A distância entre a casa e a praia era de uns 100 metros de pura areia branca e fumegante, sapecando de tal forma que as fumaças de pressão térmica subiam — e eles estavam descalços. Foi então que os desbravadores resolveram correr. Logo viram que seus pés não suportariam a areia, queimando e ardendo em agonia e dor. Foi então que meu pai avistou um peculiar artefato de madeira, que foi sua solução. Antes de chegarem em casa, um pequeno monte de terra se assomava diante da estrada. Eu olhava para o monte e estava prestes a ver o nascimento de um herói.

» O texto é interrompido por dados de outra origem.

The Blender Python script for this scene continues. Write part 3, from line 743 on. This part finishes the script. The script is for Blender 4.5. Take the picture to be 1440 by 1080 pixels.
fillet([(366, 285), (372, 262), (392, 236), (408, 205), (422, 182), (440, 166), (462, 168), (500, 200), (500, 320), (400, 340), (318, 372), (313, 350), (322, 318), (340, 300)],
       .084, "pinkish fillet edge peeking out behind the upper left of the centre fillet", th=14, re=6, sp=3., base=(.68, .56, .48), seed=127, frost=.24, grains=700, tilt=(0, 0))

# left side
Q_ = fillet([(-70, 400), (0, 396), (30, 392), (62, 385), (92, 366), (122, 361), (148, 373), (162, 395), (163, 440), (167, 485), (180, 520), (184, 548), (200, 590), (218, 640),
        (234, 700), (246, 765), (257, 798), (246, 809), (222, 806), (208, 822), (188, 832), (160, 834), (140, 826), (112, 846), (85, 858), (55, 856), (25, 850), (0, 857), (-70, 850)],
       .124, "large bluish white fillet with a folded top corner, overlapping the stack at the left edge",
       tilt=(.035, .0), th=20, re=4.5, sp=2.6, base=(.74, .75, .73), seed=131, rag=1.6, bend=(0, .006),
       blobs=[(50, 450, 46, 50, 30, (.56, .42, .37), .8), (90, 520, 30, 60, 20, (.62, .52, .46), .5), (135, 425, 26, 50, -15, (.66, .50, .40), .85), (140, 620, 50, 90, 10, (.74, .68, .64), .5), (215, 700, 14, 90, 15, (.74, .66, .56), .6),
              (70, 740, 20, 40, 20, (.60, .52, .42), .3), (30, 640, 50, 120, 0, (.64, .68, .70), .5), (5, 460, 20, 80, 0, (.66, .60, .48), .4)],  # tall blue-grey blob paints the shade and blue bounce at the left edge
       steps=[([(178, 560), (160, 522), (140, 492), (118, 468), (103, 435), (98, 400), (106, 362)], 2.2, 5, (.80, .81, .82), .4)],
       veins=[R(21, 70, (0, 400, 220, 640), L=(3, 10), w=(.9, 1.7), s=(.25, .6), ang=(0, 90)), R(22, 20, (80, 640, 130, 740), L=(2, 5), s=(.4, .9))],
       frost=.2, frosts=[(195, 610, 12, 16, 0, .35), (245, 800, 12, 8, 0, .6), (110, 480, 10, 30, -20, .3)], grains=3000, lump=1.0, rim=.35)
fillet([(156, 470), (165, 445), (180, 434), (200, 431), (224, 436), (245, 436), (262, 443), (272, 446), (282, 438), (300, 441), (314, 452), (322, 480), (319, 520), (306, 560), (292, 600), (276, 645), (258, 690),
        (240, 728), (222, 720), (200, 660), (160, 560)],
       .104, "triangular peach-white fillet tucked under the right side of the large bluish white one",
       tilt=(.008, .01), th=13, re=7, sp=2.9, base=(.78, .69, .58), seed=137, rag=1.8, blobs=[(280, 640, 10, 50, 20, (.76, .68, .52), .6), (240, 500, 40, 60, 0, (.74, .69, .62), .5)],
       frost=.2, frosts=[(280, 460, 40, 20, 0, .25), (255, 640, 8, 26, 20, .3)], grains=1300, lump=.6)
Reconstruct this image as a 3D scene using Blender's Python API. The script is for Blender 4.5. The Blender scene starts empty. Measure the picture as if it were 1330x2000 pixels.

Brandindo alto uma pequena espada de madeira, escalaram contra a luz do sol em uma pose épica que até hoje fulgura em minha mente, como as melhores memórias fazem. A cena me pegou completamente desprevenida. O que raios fazia meu pai com uma espada de madeira? Ele a jogou no chão, subiu em cima para refrescar os pés e logo deu lugar para Vitor fazer o mesmo. Pegou-a e continuou sua corrida para a sombra de casa, não sem antes repetir o providencial ato umas quatro vezes.
Quando finalmente chegou ofegante em casa, meu pai proferiu as palavras que o transformaram em um herói. ‘’É nessas horas que eu queria ser um homem paina’’. As risadas irromperam de todos, enquanto dúvidas nos pairavam: O que diabos é um homem paina? Em meio a tantas risadas, fui a primeira a tentar desvendar o mistério. Contudo, meu pai permanecia sério. Seu olhar enraivecido, voz alterada e o enrugar da testa, anunciava que ele estava começando a se irritar. “Paina, uai. Vocês não sabem o que é paina?” Mais risadas e mais zangado ele ficava. “Eu queria ser leve como uma paina, para flutuar na areia quente” Disse isso incidindo cada uma de suas palavras, com as mãos gesticulando junto com as frases em um tom brusco, de grande irritação.
A espada, a declaração, a irritação, só nos arrancaram mais risadas. “Foi uma metáfora!” Já dizia esbravejando, aqui já se levantara para se afastar de nós. “Essa geração não entende o que é uma figura de linguagem” repetia, indignado. Enquanto mais risos e a dúvida que continuava. O que poderia ser uma paina? Foi assim que surgiu nosso improvável herói de espada em punho, dando um golpe mortal no tédio que nos consumia.